[TO BE DONE]: Each line below should be quoted exactly, please.

>> start INFORMATION SHOWN

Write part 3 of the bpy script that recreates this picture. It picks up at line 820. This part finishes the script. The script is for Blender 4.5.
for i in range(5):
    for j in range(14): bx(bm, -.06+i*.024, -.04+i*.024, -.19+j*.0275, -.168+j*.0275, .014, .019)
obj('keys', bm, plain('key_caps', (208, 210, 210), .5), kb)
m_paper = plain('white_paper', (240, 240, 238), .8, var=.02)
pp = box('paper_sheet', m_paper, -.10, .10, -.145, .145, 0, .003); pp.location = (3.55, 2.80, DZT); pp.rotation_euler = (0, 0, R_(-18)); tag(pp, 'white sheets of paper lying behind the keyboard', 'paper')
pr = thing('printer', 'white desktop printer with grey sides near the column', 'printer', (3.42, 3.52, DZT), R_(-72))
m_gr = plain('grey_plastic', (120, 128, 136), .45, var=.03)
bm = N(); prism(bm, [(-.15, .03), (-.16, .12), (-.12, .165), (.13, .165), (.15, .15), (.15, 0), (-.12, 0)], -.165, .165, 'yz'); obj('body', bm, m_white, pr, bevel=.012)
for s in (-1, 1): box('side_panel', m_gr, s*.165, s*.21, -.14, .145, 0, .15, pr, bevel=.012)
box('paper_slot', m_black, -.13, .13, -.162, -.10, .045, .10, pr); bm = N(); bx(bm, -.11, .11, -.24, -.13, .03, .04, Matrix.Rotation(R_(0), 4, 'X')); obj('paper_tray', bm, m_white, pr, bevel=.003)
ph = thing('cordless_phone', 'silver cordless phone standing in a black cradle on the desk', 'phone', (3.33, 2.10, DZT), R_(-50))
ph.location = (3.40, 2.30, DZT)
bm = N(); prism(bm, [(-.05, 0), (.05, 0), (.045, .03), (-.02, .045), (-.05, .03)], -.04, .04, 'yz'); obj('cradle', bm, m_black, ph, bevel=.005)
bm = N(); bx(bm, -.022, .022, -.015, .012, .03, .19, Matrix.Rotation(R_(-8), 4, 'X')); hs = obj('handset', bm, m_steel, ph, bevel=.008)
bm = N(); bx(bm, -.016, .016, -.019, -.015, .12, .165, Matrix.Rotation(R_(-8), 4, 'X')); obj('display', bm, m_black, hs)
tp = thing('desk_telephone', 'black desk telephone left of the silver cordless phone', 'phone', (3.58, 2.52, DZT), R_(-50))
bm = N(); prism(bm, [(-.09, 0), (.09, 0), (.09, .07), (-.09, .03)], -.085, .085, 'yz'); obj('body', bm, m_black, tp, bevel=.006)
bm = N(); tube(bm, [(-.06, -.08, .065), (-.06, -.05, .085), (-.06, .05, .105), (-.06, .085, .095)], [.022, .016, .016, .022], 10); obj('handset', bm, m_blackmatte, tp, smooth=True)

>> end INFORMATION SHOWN

[FINAL ANSWER]:
Write part 3 of the bpy script that recreates this picture. It picks up at line 820. This part finishes the script. The script is for Blender 4.5.
for i in range(5):
    for j in range(14): bx(bm, -.06+i*.024, -.04+i*.024, -.19+j*.0275, -.168+j*.0275, .014, .019)
obj('keys', bm, plain('key_caps', (208, 210, 210), .5), kb)
m_paper = plain('white_paper', (240, 240, 238), .8, var=.02)
pp = box('paper_sheet', m_paper, -.10, .10, -.145, .145, 0, .003); pp.location = (3.55, 2.80, DZT); pp.rotation_euler = (0, 0, R_(-18)); tag(pp, 'white sheets of paper lying behind the keyboard', 'paper')
pr = thing('printer', 'white desktop printer with grey sides near the column', 'printer', (3.42, 3.52, DZT), R_(-72))
m_gr = plain('grey_plastic', (120, 128, 136), .45, var=.03)
bm = N(); prism(bm, [(-.15, .03), (-.16, .12), (-.12, .165), (.13, .165), (.15, .15), (.15, 0), (-.12, 0)], -.165, .165, 'yz'); obj('body', bm, m_white, pr, bevel=.012)
for s in (-1, 1): box('side_panel', m_gr, s*.165, s*.21, -.14, .145, 0, .15, pr, bevel=.012)
box('paper_slot', m_black, -.13, .13, -.162, -.10, .045, .10, pr); bm = N(); bx(bm, -.11, .11, -.24, -.13, .03, .04, Matrix.Rotation(R_(0), 4, 'X')); obj('paper_tray', bm, m_white, pr, bevel=.003)
ph = thing('cordless_phone', 'silver cordless phone standing in a black cradle on the desk', 'phone', (3.33, 2.10, DZT), R_(-50))
ph.location = (3.40, 2.30, DZT)
bm = N(); prism(bm, [(-.05, 0), (.05, 0), (.045, .03), (-.02, .045), (-.05, .03)], -.04, .04, 'yz'); obj('cradle', bm, m_black, ph, bevel=.005)
bm = N(); bx(bm, -.022, .022, -.015, .012, .03, .19, Matrix.Rotation(R_(-8), 4, 'X')); hs = obj('handset', bm, m_steel, ph, bevel=.008)
bm = N(); bx(bm, -.016, .016, -.019, -.015, .12, .165, Matrix.Rotation(R_(-8), 4, 'X')); obj('display', bm, m_black, hs)
tp = thing('desk_telephone', 'black desk telephone left of the silver cordless phone', 'phone', (3.58, 2.52, DZT), R_(-50))
bm = N(); prism(bm, [(-.09, 0), (.09, 0), (.09, .07), (-.09, .03)], -.085, .085, 'yz'); obj('body', bm, m_black, tp, bevel=.006)
bm = N(); tube(bm, [(-.06, -.08, .065), (-.06, -.05, .085), (-.06, .05, .105), (-.06, .085, .095)], [.022, .016, .016, .022], 10); obj('handset', bm, m_blackmatte, tp, smooth=True)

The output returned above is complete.